▶ SOURCE MATERIAL
Begin

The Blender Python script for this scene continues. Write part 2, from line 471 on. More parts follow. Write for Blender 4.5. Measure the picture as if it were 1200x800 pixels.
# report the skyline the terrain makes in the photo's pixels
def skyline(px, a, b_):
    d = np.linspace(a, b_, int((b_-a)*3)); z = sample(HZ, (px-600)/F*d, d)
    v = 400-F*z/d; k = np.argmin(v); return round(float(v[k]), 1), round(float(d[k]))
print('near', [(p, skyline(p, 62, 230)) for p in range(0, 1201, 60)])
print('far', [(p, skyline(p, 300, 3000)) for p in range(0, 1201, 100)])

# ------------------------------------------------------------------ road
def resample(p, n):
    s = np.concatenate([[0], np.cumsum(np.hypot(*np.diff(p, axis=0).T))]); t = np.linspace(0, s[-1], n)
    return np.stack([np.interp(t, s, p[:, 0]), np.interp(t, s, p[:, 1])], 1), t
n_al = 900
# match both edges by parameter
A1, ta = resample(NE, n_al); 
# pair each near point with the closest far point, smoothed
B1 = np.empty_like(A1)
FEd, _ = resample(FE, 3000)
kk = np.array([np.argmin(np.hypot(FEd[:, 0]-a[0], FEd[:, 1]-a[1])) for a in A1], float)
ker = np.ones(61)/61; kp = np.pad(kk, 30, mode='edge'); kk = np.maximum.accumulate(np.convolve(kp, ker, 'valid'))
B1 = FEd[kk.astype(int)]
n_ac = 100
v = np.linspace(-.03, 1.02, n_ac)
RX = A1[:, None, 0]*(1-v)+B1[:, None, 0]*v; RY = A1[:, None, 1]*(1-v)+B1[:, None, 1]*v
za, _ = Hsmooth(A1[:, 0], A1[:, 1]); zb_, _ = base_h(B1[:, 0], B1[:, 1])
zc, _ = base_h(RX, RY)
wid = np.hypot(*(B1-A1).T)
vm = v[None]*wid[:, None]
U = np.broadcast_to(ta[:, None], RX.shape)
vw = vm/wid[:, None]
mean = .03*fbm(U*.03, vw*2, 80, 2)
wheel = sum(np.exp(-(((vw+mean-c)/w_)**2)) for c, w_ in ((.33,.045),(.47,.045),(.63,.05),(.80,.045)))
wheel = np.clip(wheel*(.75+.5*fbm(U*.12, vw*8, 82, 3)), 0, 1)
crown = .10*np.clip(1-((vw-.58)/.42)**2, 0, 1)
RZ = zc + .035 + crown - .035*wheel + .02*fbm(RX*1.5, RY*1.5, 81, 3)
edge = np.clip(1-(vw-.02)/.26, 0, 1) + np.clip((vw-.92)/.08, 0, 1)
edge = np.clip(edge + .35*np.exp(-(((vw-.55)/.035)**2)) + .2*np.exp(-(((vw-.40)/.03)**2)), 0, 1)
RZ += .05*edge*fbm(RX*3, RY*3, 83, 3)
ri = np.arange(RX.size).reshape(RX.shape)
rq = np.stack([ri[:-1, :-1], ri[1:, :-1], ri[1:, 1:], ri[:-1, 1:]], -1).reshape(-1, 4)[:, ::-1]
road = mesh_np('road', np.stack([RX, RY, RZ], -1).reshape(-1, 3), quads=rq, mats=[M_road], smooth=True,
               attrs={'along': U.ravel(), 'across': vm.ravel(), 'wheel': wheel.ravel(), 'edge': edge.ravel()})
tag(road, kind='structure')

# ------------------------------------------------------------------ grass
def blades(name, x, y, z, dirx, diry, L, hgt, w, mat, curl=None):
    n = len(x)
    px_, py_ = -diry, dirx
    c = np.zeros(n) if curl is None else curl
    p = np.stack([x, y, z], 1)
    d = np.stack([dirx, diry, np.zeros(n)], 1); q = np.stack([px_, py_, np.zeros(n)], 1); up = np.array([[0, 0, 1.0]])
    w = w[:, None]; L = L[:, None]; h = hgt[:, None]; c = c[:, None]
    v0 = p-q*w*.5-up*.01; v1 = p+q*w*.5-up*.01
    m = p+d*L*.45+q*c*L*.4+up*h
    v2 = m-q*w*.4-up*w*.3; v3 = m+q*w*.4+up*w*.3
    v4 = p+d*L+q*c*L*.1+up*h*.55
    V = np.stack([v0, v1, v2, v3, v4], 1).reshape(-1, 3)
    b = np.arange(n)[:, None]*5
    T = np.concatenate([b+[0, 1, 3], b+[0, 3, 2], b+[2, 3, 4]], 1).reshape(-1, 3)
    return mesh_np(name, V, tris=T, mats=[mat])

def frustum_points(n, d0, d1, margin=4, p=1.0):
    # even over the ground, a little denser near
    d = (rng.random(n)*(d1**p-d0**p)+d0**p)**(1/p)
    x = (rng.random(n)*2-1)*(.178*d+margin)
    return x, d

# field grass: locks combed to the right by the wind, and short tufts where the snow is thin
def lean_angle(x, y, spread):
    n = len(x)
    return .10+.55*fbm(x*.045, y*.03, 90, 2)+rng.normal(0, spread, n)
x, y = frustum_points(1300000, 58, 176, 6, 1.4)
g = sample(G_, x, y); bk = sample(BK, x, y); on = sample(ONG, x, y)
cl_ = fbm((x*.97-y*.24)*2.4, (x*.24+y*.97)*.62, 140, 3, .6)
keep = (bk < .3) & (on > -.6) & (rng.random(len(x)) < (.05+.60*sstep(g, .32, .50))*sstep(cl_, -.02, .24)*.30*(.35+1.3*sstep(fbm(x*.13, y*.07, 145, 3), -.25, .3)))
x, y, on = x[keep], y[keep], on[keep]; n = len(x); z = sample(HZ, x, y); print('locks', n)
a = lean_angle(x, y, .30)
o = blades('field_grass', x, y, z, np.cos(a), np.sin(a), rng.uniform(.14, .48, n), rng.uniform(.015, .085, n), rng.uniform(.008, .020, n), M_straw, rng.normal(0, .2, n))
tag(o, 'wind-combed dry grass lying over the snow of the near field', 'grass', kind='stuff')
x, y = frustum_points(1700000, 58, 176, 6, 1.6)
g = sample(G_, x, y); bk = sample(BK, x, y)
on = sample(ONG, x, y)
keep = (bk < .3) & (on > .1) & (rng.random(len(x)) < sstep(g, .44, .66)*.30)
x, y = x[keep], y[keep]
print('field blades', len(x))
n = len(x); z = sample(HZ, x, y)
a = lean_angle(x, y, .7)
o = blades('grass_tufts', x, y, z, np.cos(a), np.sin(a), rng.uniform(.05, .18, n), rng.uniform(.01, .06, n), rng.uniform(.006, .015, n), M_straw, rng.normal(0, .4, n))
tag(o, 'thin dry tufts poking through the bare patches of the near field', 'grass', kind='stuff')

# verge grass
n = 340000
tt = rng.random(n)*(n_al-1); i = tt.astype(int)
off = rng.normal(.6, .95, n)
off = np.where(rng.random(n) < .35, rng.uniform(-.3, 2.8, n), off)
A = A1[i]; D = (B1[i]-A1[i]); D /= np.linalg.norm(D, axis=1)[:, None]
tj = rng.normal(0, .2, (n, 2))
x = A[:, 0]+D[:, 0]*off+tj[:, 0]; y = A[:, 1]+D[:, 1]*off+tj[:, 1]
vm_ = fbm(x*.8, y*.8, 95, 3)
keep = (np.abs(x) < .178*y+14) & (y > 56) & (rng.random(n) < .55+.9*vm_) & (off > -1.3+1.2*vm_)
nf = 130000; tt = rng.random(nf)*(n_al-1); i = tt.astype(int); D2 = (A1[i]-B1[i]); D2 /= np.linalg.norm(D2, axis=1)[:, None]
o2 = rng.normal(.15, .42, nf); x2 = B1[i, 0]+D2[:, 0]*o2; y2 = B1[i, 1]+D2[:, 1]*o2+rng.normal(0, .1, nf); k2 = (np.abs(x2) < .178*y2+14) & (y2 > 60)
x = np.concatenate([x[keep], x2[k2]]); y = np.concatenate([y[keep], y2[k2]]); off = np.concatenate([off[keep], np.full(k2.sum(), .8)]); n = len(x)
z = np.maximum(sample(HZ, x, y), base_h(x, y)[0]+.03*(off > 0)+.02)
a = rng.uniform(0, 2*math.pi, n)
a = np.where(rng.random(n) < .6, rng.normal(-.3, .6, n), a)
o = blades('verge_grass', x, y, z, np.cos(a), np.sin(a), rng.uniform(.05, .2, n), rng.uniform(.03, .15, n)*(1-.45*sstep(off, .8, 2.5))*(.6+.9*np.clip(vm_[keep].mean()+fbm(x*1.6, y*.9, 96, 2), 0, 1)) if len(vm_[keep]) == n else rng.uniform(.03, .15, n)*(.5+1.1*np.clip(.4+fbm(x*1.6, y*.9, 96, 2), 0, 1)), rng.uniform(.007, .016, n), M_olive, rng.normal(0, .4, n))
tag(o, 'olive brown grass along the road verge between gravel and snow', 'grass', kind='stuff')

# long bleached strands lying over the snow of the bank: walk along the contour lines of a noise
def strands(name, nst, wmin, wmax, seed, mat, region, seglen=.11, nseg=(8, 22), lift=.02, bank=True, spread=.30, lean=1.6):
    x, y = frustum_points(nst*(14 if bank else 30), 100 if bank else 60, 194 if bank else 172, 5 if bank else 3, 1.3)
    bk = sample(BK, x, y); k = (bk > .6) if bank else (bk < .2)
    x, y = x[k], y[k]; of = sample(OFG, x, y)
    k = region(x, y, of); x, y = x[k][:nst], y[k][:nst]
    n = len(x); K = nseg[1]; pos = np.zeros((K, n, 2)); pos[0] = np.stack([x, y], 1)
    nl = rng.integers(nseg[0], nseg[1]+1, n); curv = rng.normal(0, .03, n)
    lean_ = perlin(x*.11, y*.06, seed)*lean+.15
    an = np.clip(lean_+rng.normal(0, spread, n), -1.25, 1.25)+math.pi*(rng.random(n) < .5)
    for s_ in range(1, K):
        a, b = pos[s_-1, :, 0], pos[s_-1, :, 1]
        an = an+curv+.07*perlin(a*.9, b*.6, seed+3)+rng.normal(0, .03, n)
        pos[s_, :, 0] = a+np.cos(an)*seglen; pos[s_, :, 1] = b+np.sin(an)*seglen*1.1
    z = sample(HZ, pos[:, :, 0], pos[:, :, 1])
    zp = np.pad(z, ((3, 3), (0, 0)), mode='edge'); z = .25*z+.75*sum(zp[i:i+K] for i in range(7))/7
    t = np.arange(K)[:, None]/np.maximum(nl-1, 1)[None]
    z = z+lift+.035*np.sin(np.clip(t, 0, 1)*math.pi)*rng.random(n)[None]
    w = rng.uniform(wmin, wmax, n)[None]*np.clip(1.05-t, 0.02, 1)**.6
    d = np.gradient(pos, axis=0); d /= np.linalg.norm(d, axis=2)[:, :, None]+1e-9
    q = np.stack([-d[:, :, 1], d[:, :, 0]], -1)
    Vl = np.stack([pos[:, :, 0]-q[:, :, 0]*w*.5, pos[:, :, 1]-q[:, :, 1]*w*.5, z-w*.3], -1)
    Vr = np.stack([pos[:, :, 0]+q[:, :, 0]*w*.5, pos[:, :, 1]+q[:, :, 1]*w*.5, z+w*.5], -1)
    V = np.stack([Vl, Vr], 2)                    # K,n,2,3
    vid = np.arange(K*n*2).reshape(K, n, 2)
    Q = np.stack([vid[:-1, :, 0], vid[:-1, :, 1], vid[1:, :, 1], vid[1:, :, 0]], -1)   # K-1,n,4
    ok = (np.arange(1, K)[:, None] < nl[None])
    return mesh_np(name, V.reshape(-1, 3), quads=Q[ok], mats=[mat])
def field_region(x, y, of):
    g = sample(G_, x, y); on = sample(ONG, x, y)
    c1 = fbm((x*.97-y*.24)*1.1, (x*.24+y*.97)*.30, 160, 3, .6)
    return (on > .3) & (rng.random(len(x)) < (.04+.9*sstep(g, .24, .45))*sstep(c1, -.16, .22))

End

▶ PROBLEM TO SOLVE
The required output is the exact run of lines from the beginning of the listing above to the line that contains "print('far', [(p, skyline(p, 300, 3000))", inclusive of both.

▶ SOLUTION
The Blender Python script for this scene continues. Write part 2, from line 471 on. More parts follow. Write for Blender 4.5. Measure the picture as if it were 1200x800 pixels.
# report the skyline the terrain makes in the photo's pixels
def skyline(px, a, b_):
    d = np.linspace(a, b_, int((b_-a)*3)); z = sample(HZ, (px-600)/F*d, d)
    v = 400-F*z/d; k = np.argmin(v); return round(float(v[k]), 1), round(float(d[k]))
print('near', [(p, skyline(p, 62, 230)) for p in range(0, 1201, 60)])
print('far', [(p, skyline(p, 300, 3000)) for p in range(0, 1201, 100)])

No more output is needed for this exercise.